Well, last fall my aunt–the youngest of my father’s siblings–was in town and we were reminiscing after dinner and this story came up. Turns out my aunt was in possession of said silver platter (Maw-Maw having passed away while I was in high school, many [many] years ago) and a couple of months ago that very platter was FedExed to me at work.

So this year, with friends coming over for Easter dinner (my family was either out of town or otherwise engaged on Sunday), Todd and I revived that tradition by making everyone an egg with their name on it (plus a few more) and, just before they arrived, set them all out on the tray.

Easter Eggs on a family tray

In year’s past I’ve gone to various lengths with egg dying (the year of the plaid-dyed eggs stands out as the most memorable) but this year we went old school–colored dye dots and a wax crayon. Instead of the shredded cellophane, though, I used the edible Easter grass (looks and feels like Styrofoam but is actually pretty tasty)–some things are worth updating!

One of these days we’ll buy a “real” dining room table

With 8 people* for dinner we swapped out our small (yet completely functional) IKEA kitchen table for a folding table and our patio table brought in for extra elbow room. These tables work great but they’re still not wide enough to hold place settings and the serving dishes so the meal was served buffet-style from the kitchen. Except the rolls, those fit on the table.

Brioche Bunny Rolls

To dress up the plain ivory tablecloth and plates, I cut egg-shaped place mats from wallpaper sample books and added mismatched napkins from my magpie-like stash (I buy random cloth napkins when they go on sale and use them as covers for hand-bound journals)–no two anything matched. A mini-“basket” (cocktail cup full of candy) at each place-setting finished the suddenly festive table.

Easter TableThe menu was

(deviled eggs, pimento cheese with celery, chocolate covered matzo, & spinach dip with crackers)

Decorated Deviled Eggs

Andalusian Lamb (come back for the recipe on Thursday)
Roasted Vegetables (red potatoes, rutabaga, turnips, parsnips, carrots and onions)
Broccoli and Brussels Sprouts Salad
Fruit Salad
Brioche Bunny Rolls

Easter Buffet

And one of our guests brought Cheesecake for dessert with a choice of toppings. Everything was delicious (though I still need to tweak the dressing on the broccoli/sprout salad, should I ever make it again).

The kitchen table got moved into the library to hold all the Easter goodies. Frankly, I’d hoped our guests would have taken more candy home with them–we still have quite the sugar haul for just 2 people.

Easter Candy Candy Candy

After dinner we kept on with the traditions (this time, a newer one) and played a round of Killer Bunnies and the Quest for the Magic Carrot, snacked on candy and engaged in light-hearted smack talk as we tried to be the last bunny standing with the right carrot. Todd was that bunny.
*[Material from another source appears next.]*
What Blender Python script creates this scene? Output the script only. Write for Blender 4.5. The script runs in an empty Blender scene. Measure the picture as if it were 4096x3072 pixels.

It was a wonderful afternoon spent in even better company with enough leftovers that we don’t need to cook for at least another day. A win all the way around.

*we were supposed to be 8, but a couple of last-minute cancellations brought us down to only 6


Food safety note: I’m sure (I hope) my family didn’t actually leave the eggs out all night. Most likely they went back in the fridge right after I went to bed and someone got up very early and set them out before I got up. At least I hope so. Even hard-boiled eggs should be refrigerated, folks.